3. Diese Rechtsprechung kann entgegen der Auffassung der Vorinstanz nicht auf ein Arbeitsverhältnis übertragen werden, dessen Bestand auf der Wirkung eines rechtskräftigen Urteils, das der Kündigungsschutzklage des Klägers nach § 4 Satz 1 KSchG a. F. und n. F. stattgegeben hat, beruhen würde. Denn in diesem Fall ist es dem mit seiner Kündigungsschutzklage obsiegenden Kläger von vornherein unmöglich, der rechtskräftig unterlegenen Partei, auch wenn mit dieser nunmehr aufgrund der erweiterten sog. punktuellen Streitgegenstandstheorie des Bundesarbeitsgerichts - diese einmal auf § 4 Satz 1 KSchG n. F. übertragen - ein Arbeitsverhältnis zum Zeitpunkt des Zugangs der außerordentlichen Kündigung bestehen würde, seine Arbeitskraft für die Zeit danach anzubieten. Diese Partei war nämlich vor Zugang der außerordentlichen Kündigung zu keinem Zeitpunkt Gläubiger einer von der im Kündigungsschutzprozess obsiegenden Partei geschuldeten Arbeitsleistung und kann es auch nicht allein aufgrund des rechtskräftig verlorenen Kündigungsschutzprozesses für die Zeit nach Zugang der außerordentlichen Kündigung werden.

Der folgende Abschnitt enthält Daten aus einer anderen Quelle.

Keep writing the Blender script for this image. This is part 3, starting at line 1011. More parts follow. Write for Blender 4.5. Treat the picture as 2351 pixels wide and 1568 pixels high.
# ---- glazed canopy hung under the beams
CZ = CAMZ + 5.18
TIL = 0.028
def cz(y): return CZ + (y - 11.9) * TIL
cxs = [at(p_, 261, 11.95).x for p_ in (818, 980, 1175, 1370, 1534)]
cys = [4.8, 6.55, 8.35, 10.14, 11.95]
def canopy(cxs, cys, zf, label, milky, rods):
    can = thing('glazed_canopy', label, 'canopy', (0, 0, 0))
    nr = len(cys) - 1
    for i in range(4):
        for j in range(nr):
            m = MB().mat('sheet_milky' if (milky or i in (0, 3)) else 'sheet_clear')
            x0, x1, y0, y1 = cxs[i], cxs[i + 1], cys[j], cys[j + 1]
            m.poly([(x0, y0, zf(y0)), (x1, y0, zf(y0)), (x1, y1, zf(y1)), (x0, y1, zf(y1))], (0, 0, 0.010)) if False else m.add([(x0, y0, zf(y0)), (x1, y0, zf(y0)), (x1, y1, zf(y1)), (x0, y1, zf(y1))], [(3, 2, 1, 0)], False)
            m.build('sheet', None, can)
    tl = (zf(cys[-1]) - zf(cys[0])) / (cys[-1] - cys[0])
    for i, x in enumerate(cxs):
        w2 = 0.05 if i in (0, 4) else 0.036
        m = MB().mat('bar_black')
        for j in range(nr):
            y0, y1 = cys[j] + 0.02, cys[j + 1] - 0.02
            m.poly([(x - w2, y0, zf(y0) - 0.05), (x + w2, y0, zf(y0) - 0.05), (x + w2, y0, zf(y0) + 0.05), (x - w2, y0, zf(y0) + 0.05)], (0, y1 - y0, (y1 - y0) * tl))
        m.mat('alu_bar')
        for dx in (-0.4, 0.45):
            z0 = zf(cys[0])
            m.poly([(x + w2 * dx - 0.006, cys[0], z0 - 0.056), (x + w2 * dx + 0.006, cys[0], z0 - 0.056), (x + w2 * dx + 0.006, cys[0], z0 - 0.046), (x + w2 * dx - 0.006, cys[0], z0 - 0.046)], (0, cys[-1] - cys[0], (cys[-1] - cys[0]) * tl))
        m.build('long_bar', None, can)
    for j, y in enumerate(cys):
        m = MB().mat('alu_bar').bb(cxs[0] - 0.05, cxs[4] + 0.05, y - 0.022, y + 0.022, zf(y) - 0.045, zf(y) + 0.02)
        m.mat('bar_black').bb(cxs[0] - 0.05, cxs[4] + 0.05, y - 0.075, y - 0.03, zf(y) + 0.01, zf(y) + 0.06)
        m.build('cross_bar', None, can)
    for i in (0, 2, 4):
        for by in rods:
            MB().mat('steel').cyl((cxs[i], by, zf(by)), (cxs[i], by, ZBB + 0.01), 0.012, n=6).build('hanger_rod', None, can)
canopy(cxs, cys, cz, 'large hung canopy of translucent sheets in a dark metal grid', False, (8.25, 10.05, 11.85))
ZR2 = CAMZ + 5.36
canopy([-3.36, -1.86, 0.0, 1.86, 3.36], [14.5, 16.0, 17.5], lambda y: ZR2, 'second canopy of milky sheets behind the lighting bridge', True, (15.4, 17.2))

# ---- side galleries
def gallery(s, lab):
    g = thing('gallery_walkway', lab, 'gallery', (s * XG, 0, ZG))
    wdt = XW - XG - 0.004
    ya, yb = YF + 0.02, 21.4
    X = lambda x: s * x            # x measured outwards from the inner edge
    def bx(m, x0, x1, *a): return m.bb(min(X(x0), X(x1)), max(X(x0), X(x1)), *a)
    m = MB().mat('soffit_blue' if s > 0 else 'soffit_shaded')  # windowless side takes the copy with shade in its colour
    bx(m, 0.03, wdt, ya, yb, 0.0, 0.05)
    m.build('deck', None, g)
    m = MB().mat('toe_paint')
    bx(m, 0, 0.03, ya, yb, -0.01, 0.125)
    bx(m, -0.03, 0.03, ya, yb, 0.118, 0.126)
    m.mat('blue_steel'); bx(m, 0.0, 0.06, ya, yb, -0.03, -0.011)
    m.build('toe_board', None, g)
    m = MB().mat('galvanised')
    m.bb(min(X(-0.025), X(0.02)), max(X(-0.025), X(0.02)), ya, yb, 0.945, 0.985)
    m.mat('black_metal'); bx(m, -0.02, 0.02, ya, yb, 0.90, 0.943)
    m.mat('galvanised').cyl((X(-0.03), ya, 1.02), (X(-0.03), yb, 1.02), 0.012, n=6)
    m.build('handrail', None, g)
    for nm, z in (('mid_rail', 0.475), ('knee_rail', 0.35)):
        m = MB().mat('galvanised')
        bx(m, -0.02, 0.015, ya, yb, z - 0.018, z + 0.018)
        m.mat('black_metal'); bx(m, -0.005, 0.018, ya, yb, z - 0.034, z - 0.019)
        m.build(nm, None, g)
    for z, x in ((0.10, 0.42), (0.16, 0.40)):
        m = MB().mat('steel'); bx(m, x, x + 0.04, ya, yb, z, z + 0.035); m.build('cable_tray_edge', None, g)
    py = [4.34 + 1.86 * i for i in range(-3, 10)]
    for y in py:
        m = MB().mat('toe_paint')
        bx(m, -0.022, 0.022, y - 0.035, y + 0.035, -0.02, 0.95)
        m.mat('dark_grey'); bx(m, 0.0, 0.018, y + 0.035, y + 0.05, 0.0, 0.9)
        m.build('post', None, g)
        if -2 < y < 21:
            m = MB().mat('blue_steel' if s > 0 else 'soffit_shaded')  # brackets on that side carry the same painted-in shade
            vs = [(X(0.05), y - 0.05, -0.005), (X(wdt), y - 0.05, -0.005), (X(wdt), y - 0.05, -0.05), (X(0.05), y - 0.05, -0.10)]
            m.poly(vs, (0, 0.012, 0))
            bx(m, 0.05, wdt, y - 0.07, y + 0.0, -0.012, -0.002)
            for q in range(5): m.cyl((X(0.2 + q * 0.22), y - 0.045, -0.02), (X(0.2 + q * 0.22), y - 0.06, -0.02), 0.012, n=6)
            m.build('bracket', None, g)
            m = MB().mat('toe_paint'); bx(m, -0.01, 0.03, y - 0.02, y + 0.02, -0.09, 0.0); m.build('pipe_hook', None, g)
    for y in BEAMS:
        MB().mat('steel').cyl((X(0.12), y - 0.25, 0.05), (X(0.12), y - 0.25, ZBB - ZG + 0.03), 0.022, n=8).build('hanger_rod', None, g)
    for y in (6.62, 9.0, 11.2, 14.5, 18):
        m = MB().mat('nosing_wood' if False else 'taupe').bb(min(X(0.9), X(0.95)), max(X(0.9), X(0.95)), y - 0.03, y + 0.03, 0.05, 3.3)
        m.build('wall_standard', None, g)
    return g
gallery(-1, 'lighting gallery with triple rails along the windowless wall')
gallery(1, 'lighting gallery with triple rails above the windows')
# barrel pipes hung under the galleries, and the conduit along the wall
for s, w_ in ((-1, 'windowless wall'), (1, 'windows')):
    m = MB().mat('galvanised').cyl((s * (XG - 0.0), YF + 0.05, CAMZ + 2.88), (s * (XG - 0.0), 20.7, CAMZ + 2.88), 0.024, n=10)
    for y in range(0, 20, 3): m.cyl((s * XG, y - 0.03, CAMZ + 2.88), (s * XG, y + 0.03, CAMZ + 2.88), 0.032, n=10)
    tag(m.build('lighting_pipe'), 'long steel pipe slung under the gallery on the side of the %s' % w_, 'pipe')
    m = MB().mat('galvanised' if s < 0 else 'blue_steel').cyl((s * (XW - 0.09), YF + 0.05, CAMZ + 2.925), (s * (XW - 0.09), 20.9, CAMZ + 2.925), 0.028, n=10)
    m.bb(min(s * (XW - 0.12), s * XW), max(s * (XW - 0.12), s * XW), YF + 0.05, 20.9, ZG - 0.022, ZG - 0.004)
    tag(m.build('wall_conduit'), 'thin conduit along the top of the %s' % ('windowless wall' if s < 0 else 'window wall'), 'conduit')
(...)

Ebenso wenig wie ein Arbeitgeber, mit dem der Arbeitnehmer einen Arbeitsvertrag geschlossen hat, in Annahmeverzug geraten kann, wenn letzterem die Erbringung seiner Arbeitsleistung unmöglich ist (vgl. § 297 BGB), kann eine von einem Arbeitnehmer irrtümlich als Arbeitgeber angesehene Partei in Annahmeverzug nach §§ 293 ff. BGB geraten, nur weil sie den gegen sie fälschlicherweise angestrengten Kündigungsschutzprozess rechtskräftig verloren hat.

B.

Die Kostenentscheidung in dem Berufungsverfahren des Beklagten zu 2) gegen den Kläger beruht auf § 91 Abs. 1 Satz 1 ZPO i. V. m. § 64 Abs. 6 Satz 1 ArbGG.

Die Kammer hat der Rechtssache grundsätzliche Bedeutung zugemessen und deshalb die Revision nach § 72 Abs. 2 Nr. 1 ArbGG zugelassen.